Boehringer points out that the time for filing a motion to strike the affirmative defense has passed. BI Rep. at 1. Boehringer argues that an unclean hands defense need not be predicated on fraud. Id. at 2. Here, Boehringer's defense and counterclaim allege a "global effort to improperly delay competition with respect to adalimumab" by pursuing "overlapping and non-inventive patents for the purpose of developing a `patent thicket[.]'" BI Mot. at 3 (citing to Doc. No. 20 at 44-47, ¶ 21-34).
A defense of unclean hands may be based on fraudulent conduct, but it need not be so. See Gilead Sciences, Inc. v. Merck & Co., Inc., 888 F.3d 1231, 1239 (Fed. Cir. 2018) (business and litigation misconduct established a defense of unclean hands)
As I read Boehringer's theory, it alleges a species of anti-competitive behavior that does not depend upon proof of fraud.
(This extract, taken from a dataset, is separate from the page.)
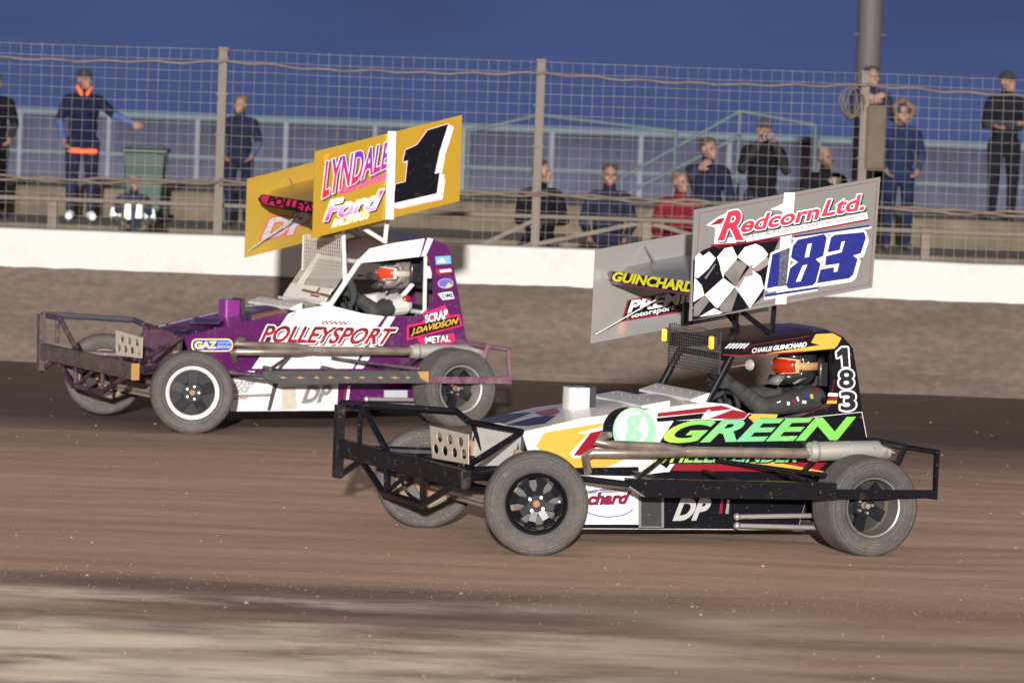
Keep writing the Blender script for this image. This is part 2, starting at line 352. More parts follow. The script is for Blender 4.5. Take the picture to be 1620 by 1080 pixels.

Boehringer's theory may or may not be viable as a patent defense or as a basis for relief by way of counterclaim. The viability of the claim as a matter of law may be tested through summary judgment. A discovery motion is not a good mechanism for litigating the substance of the defense. At this stage of the litigation, Boehringer is entitled to discovery that is reasonably and proportionately directed to its claims.